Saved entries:
════

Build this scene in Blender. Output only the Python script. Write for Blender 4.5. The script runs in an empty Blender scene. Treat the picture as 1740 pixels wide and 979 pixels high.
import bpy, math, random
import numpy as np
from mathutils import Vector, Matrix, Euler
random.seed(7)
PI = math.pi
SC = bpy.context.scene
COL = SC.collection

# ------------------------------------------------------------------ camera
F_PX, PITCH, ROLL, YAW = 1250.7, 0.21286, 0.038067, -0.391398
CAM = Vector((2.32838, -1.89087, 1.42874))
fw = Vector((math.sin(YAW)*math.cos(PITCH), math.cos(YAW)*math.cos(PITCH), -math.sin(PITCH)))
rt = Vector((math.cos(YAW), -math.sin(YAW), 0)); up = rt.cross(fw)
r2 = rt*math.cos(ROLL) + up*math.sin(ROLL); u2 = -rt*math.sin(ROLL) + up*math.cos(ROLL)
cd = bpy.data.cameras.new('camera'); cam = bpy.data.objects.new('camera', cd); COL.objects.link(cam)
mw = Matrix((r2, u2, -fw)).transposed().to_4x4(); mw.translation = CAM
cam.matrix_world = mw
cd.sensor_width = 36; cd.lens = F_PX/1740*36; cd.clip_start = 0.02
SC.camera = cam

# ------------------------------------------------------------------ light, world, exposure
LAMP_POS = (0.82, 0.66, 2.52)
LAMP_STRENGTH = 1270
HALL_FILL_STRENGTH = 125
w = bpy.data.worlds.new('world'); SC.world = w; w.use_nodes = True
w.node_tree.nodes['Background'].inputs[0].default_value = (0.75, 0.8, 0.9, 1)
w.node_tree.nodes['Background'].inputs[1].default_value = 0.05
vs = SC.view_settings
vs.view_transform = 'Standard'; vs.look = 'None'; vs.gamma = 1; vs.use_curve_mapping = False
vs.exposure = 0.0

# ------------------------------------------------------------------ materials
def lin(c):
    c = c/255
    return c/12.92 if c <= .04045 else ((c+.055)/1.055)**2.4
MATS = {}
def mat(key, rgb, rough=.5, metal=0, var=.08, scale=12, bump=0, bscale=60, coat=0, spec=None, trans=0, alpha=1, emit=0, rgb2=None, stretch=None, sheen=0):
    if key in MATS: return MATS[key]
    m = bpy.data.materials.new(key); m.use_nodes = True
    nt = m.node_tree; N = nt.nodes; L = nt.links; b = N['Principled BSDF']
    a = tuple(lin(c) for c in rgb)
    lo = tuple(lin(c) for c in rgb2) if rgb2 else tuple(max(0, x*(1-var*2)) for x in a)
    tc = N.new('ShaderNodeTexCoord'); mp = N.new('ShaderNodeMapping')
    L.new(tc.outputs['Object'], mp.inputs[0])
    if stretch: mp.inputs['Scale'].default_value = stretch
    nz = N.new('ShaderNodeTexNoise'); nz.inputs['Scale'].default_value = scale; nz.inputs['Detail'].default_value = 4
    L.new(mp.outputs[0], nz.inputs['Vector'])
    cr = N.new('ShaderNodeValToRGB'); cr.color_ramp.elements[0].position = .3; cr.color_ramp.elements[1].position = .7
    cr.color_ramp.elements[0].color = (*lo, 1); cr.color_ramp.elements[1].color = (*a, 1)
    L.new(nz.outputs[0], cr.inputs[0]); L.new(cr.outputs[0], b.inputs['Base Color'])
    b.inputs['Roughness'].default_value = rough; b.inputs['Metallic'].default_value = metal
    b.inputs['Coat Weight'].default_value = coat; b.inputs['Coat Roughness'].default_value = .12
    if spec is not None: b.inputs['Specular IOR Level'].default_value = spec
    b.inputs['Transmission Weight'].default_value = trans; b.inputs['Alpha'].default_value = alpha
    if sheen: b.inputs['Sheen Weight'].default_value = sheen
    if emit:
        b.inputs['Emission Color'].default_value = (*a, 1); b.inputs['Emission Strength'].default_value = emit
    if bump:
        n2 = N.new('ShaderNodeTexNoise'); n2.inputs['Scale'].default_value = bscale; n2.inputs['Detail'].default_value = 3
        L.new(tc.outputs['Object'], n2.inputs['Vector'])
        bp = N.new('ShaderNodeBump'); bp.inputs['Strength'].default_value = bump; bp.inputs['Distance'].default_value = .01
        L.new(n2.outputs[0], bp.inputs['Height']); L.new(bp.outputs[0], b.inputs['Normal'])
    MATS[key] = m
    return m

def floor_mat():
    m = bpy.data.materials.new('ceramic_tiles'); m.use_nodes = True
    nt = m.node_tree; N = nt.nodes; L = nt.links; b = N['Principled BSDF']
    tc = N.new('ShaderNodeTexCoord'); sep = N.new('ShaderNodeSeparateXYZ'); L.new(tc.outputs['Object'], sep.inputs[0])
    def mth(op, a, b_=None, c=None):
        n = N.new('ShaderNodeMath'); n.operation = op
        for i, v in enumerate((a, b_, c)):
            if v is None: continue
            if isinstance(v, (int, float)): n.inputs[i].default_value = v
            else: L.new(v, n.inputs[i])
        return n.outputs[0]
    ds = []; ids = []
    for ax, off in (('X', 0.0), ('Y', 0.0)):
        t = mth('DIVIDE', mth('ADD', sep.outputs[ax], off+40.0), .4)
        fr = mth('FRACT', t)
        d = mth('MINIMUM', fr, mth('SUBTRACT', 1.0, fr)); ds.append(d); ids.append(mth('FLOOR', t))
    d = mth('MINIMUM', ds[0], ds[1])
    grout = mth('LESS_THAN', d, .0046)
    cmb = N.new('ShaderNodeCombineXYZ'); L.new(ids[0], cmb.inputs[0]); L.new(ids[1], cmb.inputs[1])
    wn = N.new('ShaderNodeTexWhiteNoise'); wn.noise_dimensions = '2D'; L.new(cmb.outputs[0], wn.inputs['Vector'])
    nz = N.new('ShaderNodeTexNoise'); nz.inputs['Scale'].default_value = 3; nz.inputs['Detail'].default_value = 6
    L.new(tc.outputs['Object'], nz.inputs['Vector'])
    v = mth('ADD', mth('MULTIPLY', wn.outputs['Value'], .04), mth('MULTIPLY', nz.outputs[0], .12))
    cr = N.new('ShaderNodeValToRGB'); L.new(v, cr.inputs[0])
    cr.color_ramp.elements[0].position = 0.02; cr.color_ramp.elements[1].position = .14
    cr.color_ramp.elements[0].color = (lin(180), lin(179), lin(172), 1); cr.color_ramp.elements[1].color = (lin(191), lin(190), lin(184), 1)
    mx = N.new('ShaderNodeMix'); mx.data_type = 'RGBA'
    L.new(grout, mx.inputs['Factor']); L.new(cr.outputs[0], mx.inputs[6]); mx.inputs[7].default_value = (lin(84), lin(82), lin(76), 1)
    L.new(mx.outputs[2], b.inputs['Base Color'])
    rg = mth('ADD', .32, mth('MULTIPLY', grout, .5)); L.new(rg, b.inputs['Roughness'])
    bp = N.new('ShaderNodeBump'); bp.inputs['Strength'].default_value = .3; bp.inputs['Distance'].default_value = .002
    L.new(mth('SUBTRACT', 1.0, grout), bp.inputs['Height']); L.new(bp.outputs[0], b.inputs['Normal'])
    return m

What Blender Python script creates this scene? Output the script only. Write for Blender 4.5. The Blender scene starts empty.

════

**What is required**
Every entry should be printed again exactly as it stands.

**Exercise answer**
Build this scene in Blender. Output only the Python script. Write for Blender 4.5. The script runs in an empty Blender scene. Treat the picture as 1740 pixels wide and 979 pixels high.
import bpy, math, random
import numpy as np
from mathutils import Vector, Matrix, Euler
random.seed(7)
PI = math.pi
SC = bpy.context.scene
COL = SC.collection

# ------------------------------------------------------------------ camera
F_PX, PITCH, ROLL, YAW = 1250.7, 0.21286, 0.038067, -0.391398
CAM = Vector((2.32838, -1.89087, 1.42874))
fw = Vector((math.sin(YAW)*math.cos(PITCH), math.cos(YAW)*math.cos(PITCH), -math.sin(PITCH)))
rt = Vector((math.cos(YAW), -math.sin(YAW), 0)); up = rt.cross(fw)
r2 = rt*math.cos(ROLL) + up*math.sin(ROLL); u2 = -rt*math.sin(ROLL) + up*math.cos(ROLL)
cd = bpy.data.cameras.new('camera'); cam = bpy.data.objects.new('camera', cd); COL.objects.link(cam)
mw = Matrix((r2, u2, -fw)).transposed().to_4x4(); mw.translation = CAM
cam.matrix_world = mw
cd.sensor_width = 36; cd.lens = F_PX/1740*36; cd.clip_start = 0.02
SC.camera = cam

# ------------------------------------------------------------------ light, world, exposure
LAMP_POS = (0.82, 0.66, 2.52)
LAMP_STRENGTH = 1270
HALL_FILL_STRENGTH = 125
w = bpy.data.worlds.new('world'); SC.world = w; w.use_nodes = True
w.node_tree.nodes['Background'].inputs[0].default_value = (0.75, 0.8, 0.9, 1)
w.node_tree.nodes['Background'].inputs[1].default_value = 0.05
vs = SC.view_settings
vs.view_transform = 'Standard'; vs.look = 'None'; vs.gamma = 1; vs.use_curve_mapping = False
vs.exposure = 0.0

# ------------------------------------------------------------------ materials
def lin(c):
    c = c/255
    return c/12.92 if c <= .04045 else ((c+.055)/1.055)**2.4
MATS = {}
def mat(key, rgb, rough=.5, metal=0, var=.08, scale=12, bump=0, bscale=60, coat=0, spec=None, trans=0, alpha=1, emit=0, rgb2=None, stretch=None, sheen=0):
    if key in MATS: return MATS[key]
    m = bpy.data.materials.new(key); m.use_nodes = True
    nt = m.node_tree; N = nt.nodes; L = nt.links; b = N['Principled BSDF']
    a = tuple(lin(c) for c in rgb)
    lo = tuple(lin(c) for c in rgb2) if rgb2 else tuple(max(0, x*(1-var*2)) for x in a)
    tc = N.new('ShaderNodeTexCoord'); mp = N.new('ShaderNodeMapping')
    L.new(tc.outputs['Object'], mp.inputs[0])
    if stretch: mp.inputs['Scale'].default_value = stretch
    nz = N.new('ShaderNodeTexNoise'); nz.inputs['Scale'].default_value = scale; nz.inputs['Detail'].default_value = 4
    L.new(mp.outputs[0], nz.inputs['Vector'])
    cr = N.new('ShaderNodeValToRGB'); cr.color_ramp.elements[0].position = .3; cr.color_ramp.elements[1].position = .7
    cr.color_ramp.elements[0].color = (*lo, 1); cr.color_ramp.elements[1].color = (*a, 1)
    L.new(nz.outputs[0], cr.inputs[0]); L.new(cr.outputs[0], b.inputs['Base Color'])
    b.inputs['Roughness'].default_value = rough; b.inputs['Metallic'].default_value = metal
    b.inputs['Coat Weight'].default_value = coat; b.inputs['Coat Roughness'].default_value = .12
    if spec is not None: b.inputs['Specular IOR Level'].default_value = spec
    b.inputs['Transmission Weight'].default_value = trans; b.inputs['Alpha'].default_value = alpha
    if sheen: b.inputs['Sheen Weight'].default_value = sheen
    if emit:
        b.inputs['Emission Color'].default_value = (*a, 1); b.inputs['Emission Strength'].default_value = emit
    if bump:
        n2 = N.new('ShaderNodeTexNoise'); n2.inputs['Scale'].default_value = bscale; n2.inputs['Detail'].default_value = 3
        L.new(tc.outputs['Object'], n2.inputs['Vector'])
        bp = N.new('ShaderNodeBump'); bp.inputs['Strength'].default_value = bump; bp.inputs['Distance'].default_value = .01
        L.new(n2.outputs[0], bp.inputs['Height']); L.new(bp.outputs[0], b.inputs['Normal'])
    MATS[key] = m
    return m

def floor_mat():
    m = bpy.data.materials.new('ceramic_tiles'); m.use_nodes = True
    nt = m.node_tree; N = nt.nodes; L = nt.links; b = N['Principled BSDF']
    tc = N.new('ShaderNodeTexCoord'); sep = N.new('ShaderNodeSeparateXYZ'); L.new(tc.outputs['Object'], sep.inputs[0])
    def mth(op, a, b_=None, c=None):
        n = N.new('ShaderNodeMath'); n.operation = op
        for i, v in enumerate((a, b_, c)):
            if v is None: continue
            if isinstance(v, (int, float)): n.inputs[i].default_value = v
            else: L.new(v, n.inputs[i])
        return n.outputs[0]
    ds = []; ids = []
    for ax, off in (('X', 0.0), ('Y', 0.0)):
        t = mth('DIVIDE', mth('ADD', sep.outputs[ax], off+40.0), .4)
        fr = mth('FRACT', t)
        d = mth('MINIMUM', fr, mth('SUBTRACT', 1.0, fr)); ds.append(d); ids.append(mth('FLOOR', t))
    d = mth('MINIMUM', ds[0], ds[1])
    grout = mth('LESS_THAN', d, .0046)
    cmb = N.new('ShaderNodeCombineXYZ'); L.new(ids[0], cmb.inputs[0]); L.new(ids[1], cmb.inputs[1])
    wn = N.new('ShaderNodeTexWhiteNoise'); wn.noise_dimensions = '2D'; L.new(cmb.outputs[0], wn.inputs['Vector'])
    nz = N.new('ShaderNodeTexNoise'); nz.inputs['Scale'].default_value = 3; nz.inputs['Detail'].default_value = 6
    L.new(tc.outputs['Object'], nz.inputs['Vector'])
    v = mth('ADD', mth('MULTIPLY', wn.outputs['Value'], .04), mth('MULTIPLY', nz.outputs[0], .12))
    cr = N.new('ShaderNodeValToRGB'); L.new(v, cr.inputs[0])
    cr.color_ramp.elements[0].position = 0.02; cr.color_ramp.elements[1].position = .14
    cr.color_ramp.elements[0].color = (lin(180), lin(179), lin(172), 1); cr.color_ramp.elements[1].color = (lin(191), lin(190), lin(184), 1)
    mx = N.new('ShaderNodeMix'); mx.data_type = 'RGBA'
    L.new(grout, mx.inputs['Factor']); L.new(cr.outputs[0], mx.inputs[6]); mx.inputs[7].default_value = (lin(84), lin(82), lin(76), 1)
    L.new(mx.outputs[2], b.inputs['Base Color'])
    rg = mth('ADD', .32, mth('MULTIPLY', grout, .5)); L.new(rg, b.inputs['Roughness'])
    bp = N.new('ShaderNodeBump'); bp.inputs['Strength'].default_value = .3; bp.inputs['Distance'].default_value = .002
    L.new(mth('SUBTRACT', 1.0, grout), bp.inputs['Height']); L.new(bp.outputs[0], b.inputs['Normal'])
    return m

What Blender Python script creates this scene? Output the script only. Write for Blender 4.5. The Blender scene starts empty.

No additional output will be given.